First Nat. Bank in Lubbock v. Casey

This suit was filed by the plaintiff bank against the defendant Casey to recover on a note for $1,600 executed by the defendant and also for a foreclosure of a vendor's lien on real estate. Judgment for the defendant, and plaintiff has appealed.

W. L. Ellwood and defendant Casey entered into a contract for the exchange of properties. Ellwood owned certain town lots in Lubbock, and Casey owned two labors of land in Hockley county. The deed from Ellwood to Casey conveying his town property to Casey recites the following consideration, to wit, the sum of $6,000 paid and secured to be paid by B. W. Casey as follows: $1,900 in hand paid, balance of consideration evidenced by ten first vendor's lien notes executed by B. W. Casey, payable to W. L. Ellwood or order, each note in the amount of $250, dated June 1, 1927, and due on or before January 1, 1928, to 1937, respectively, with interest thereon from date at the rate of 6 per cent., the first installment of interest due and payable January 1, 1928, and annually thereafter on January 1st. Said notes are further and additionally secured by deed of trust to Sam C. Arnett, trustee, of even date with said deed, and one second vendor's lien note executed by B. W. Casey, payable to the First National Bank, Lubbock, Tex., or order in the amount of $1,600, dated June 1, 1927, and due on or before December 1, 1927, with interest thereon from date at the rate of 10 per cent. per annum, past-due principal and interest bearing interest at the rate of 10 per cent. per annum, etc. Said $1,000 note above described is second and inferior to the series of first lien notes herein first described.

In exchange for this property, Casey executed and delivered to Ellwood a deed conveying the two labors of land, above mentioned, and also bill of sale conveying to Ellwood certain live stock owned by Casey. Upon this live stock the plaintiff bank held a chattel mortgage lien to secure the payment of approximately $1,600 due and owing to it by Casey. Casey went to see the bank and explained the situation to them and requested that they release the stock for the purpose of his trade with Ellwood and take their security upon the property he was receiving from Ellwood. It was agreed that the amount evidenced as being owing to the bank upon the cattle should be transferred to the property sold by Ellwood to Casey, and it was further agreed that a second lien note should be executed, along with the other consideration named going to Ellwood, and payable to the plaintiff bank, and delivered to said bank in lieu of the security held by them on the cattle. This agreement was had before any release was executed and before the execution of the deed from Ellwood to Casey. Therefore it appears from the record that by reason of the promises on the part of Casey to provide for the securing of the payment of the $1,600 owing to the bank and secured by lien on the cattle, that he would execute a second lien upon the premises which Ellwood was to convey to him, the bank thereupon released this lien on the cattle. Subsequently the bank's security was delivered to it upon the land, that is, the deed of trust securing the $1,600 second lien on the Ellwood property deeded to Casey.
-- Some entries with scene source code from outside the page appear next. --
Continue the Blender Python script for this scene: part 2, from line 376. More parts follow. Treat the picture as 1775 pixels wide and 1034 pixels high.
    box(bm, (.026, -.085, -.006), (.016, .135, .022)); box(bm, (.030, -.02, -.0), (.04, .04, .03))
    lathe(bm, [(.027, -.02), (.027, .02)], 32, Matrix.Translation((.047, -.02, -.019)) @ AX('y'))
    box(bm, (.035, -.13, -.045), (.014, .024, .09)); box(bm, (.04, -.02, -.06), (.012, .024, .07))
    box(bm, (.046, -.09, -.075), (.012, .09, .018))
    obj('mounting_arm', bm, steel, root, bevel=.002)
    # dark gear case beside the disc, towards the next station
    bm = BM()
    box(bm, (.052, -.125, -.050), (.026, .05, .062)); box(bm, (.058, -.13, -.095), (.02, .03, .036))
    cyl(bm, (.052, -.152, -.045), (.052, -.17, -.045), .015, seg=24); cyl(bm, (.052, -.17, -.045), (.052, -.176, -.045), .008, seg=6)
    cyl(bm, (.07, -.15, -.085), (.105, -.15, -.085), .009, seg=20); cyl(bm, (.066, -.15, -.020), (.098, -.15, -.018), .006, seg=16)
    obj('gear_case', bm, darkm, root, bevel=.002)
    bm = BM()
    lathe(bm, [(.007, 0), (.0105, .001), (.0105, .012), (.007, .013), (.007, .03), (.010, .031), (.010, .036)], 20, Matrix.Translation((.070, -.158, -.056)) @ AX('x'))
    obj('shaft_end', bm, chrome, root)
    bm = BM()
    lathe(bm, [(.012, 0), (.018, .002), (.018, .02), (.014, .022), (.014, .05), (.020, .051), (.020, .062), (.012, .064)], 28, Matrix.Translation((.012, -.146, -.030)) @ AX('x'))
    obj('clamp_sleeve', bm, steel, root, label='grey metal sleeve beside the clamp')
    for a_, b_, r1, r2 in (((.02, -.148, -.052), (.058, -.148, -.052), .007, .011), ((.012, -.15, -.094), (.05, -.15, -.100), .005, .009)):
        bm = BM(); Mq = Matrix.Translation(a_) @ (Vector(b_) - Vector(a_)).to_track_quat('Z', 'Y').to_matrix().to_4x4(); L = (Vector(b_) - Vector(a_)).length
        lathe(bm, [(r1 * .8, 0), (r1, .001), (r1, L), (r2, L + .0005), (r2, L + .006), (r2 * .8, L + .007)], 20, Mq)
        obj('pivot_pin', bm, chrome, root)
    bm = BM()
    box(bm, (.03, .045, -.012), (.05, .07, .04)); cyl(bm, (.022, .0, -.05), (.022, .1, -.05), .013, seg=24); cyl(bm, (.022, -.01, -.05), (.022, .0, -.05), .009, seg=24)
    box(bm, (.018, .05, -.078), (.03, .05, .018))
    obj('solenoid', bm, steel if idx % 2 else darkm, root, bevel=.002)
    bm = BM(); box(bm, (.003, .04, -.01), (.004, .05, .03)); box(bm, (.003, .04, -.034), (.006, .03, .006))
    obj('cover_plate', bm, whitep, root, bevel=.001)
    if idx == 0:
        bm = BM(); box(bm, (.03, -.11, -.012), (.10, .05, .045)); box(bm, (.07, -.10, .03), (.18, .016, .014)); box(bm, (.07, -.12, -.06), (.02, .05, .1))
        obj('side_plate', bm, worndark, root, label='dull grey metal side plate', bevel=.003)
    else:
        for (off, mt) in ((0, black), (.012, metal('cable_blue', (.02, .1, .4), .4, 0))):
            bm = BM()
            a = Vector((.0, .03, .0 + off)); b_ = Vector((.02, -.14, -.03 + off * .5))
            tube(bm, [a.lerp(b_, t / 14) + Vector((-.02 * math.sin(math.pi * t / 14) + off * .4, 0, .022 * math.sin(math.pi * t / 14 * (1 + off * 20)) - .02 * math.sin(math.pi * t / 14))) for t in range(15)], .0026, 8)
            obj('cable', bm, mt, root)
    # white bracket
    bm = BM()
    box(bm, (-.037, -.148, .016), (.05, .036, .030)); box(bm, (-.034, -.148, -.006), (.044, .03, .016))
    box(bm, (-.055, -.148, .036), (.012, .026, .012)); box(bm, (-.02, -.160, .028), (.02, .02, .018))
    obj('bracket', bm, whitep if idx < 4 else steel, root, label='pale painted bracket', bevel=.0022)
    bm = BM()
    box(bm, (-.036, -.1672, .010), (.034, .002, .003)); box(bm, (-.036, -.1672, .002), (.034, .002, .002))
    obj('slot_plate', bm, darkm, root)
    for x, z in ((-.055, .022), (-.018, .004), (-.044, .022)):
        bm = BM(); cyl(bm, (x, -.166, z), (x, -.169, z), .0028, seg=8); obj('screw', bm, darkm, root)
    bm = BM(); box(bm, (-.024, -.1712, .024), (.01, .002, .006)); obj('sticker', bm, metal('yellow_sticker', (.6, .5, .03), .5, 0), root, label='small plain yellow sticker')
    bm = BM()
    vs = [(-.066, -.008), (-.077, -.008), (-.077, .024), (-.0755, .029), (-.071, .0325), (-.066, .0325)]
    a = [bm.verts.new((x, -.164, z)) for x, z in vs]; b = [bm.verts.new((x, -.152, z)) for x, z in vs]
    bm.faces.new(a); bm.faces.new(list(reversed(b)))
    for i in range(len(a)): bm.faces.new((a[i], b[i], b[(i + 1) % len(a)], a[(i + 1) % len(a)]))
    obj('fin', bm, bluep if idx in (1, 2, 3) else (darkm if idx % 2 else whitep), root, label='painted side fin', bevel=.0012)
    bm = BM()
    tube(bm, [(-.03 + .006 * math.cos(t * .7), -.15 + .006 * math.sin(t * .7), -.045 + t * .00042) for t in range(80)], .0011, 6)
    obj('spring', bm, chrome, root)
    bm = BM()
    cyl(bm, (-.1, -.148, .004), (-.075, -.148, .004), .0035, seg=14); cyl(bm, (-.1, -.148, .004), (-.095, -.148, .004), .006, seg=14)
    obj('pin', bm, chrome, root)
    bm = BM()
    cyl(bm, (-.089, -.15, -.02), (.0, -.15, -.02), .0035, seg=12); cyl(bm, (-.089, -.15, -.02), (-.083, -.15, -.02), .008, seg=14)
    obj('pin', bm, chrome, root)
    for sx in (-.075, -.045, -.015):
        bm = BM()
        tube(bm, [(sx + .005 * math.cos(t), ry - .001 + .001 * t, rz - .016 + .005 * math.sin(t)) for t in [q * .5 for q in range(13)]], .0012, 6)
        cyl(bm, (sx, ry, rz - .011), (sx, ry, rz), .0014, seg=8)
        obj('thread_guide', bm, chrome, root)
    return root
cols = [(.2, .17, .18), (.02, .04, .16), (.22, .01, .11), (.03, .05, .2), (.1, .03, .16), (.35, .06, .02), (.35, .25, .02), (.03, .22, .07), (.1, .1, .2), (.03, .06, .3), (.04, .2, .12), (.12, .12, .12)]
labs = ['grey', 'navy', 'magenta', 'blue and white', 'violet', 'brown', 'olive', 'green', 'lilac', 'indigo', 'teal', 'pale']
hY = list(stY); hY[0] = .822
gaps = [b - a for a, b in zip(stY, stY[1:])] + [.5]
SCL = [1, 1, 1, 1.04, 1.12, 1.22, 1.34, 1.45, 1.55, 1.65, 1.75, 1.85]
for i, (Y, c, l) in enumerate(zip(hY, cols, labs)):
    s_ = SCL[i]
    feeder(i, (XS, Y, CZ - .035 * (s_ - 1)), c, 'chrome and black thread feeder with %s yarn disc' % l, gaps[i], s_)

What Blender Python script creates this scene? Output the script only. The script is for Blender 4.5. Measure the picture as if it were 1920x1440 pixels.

It was testified by the witness Zellner, the office manager of Ellwood, that:

"I have before me a bill of sale of certain animals made by B. W. Casey to W. L. Ellwood, dated 20th day of June, 1927.

"The livestock that Mr. Casey owned were included in this trade, in the consideration. We traded for it. We understood that the mortgage to the First National Bank in Lubbock to the animals had been released at the *Page 663 time we traded for it. We did not investigate it. Before we traded for it we knew that it had been mortgaged."

This court held in the case of Hammond v. Floyd, 255 S.W. 777, 778:

"The advancement of purchase money by one party to another, with the express understanding that the first party is to have a lien upon the property purchased to secure his advancement, gives the first party an equitable and enforceable lien superior to a subsequent claim of homestead, notwithstanding no written lien was executed to fulfill the agreement at the very time the purchase money was advanced. It is sufficient that this equitable lien be recognized by the subsequent execution of the written lien," citing Benavides v. Houston Ice Brewing Ass'n (Tex.Civ.App.) 224 S.W. 385, 388, writ denied.

See also Pipkin v. Bank of Miami et al. (Tex.Civ.App.) 179 S.W. 914; Kalteyer v. Mitchell (Tex.Civ.App.) 110 S.W. 462.

We are of the opinion that the trial court erred in rendering judgment for the defendant Casey, as Casey did not, at the time of the making of the agreement and the execution of release of the mortgage lien on the cattle by the bank, have any character of homestead claim upon the real estate which was deeded to him by Ellwood and that the execution of the new note by Casey to the bank, secured by second lien upon such real estate, should have been recognized as a valid lien as against the defendant's homestead claim.

The judgment of the trial court is accordingly reversed, and is here rendered in favor of the plaintiff bank as prayed for in its petition.